Foram ainda ouvidas mais três testemunhas, entre as quais Carlos Costa Ferreira, da estrutura de apoio técnico da CCDR do Centro (onde foram validadas as candidaturas), que assegurou que “a aprovação da candidatura da Tecnoforma não revela qualquer tratamento privilegiado, nunca tendo havido qualquer tipo de pressão ou influência para esse efeito”. Justificou ainda que, “entre 2001 e 2004, foram poucas as entidades formadoras com fins lucrativos que apresentaram candidaturas ao programa Floral, tendo a Tecnoforma assumido grande peso devido à forma de abordagem dos municípios por ela realizada”.

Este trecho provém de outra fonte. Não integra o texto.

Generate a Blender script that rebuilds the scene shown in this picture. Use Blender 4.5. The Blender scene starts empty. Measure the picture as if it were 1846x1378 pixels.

Foi também ouvida a antiga secretária de Miguel Relvas na Secretaria de Estado da Administração Local. Disse que este lhe pediu na altura para ligar a Passos Coelho e marcar uma reunião na Secretaria de Estado, a que este compareceu “acompanhado de outras pessoas”. Estas pessoas vieram depois a ter outras reuniões na Secretaria de Estado com “a assessora” de Miguel Relvas “responsável do dossiê Floral”.
Segundo inquérito ainda no DCIAP
Este é um dos dois inquéritos envolvendo a Tecnoforma e que estavam a ser investigados. O segundo inquérito decorre no Departamento Central de Investigação e Acção Penal (DCIAP) e ainda não foi concluído. Segundo noticiou ontem a revista Sábado, ao DCIAP chegou uma denúncia, segundo a qual Passos Coelho receberia cinco mil euros por mês da Tecnforma, alegadamente não declarados ao Fisco e quando era deputado em regime de exclusividade (não podendo, como tal, receber outras remunerações além da do Parlamento).
Ontem, o gabinete do primeiro-ministro reagiu, limitando-se a afirmar que “não foi contactado no âmbito de qualquer investigação” e, “se isso vier a acontecer, colaborará naturalmente”.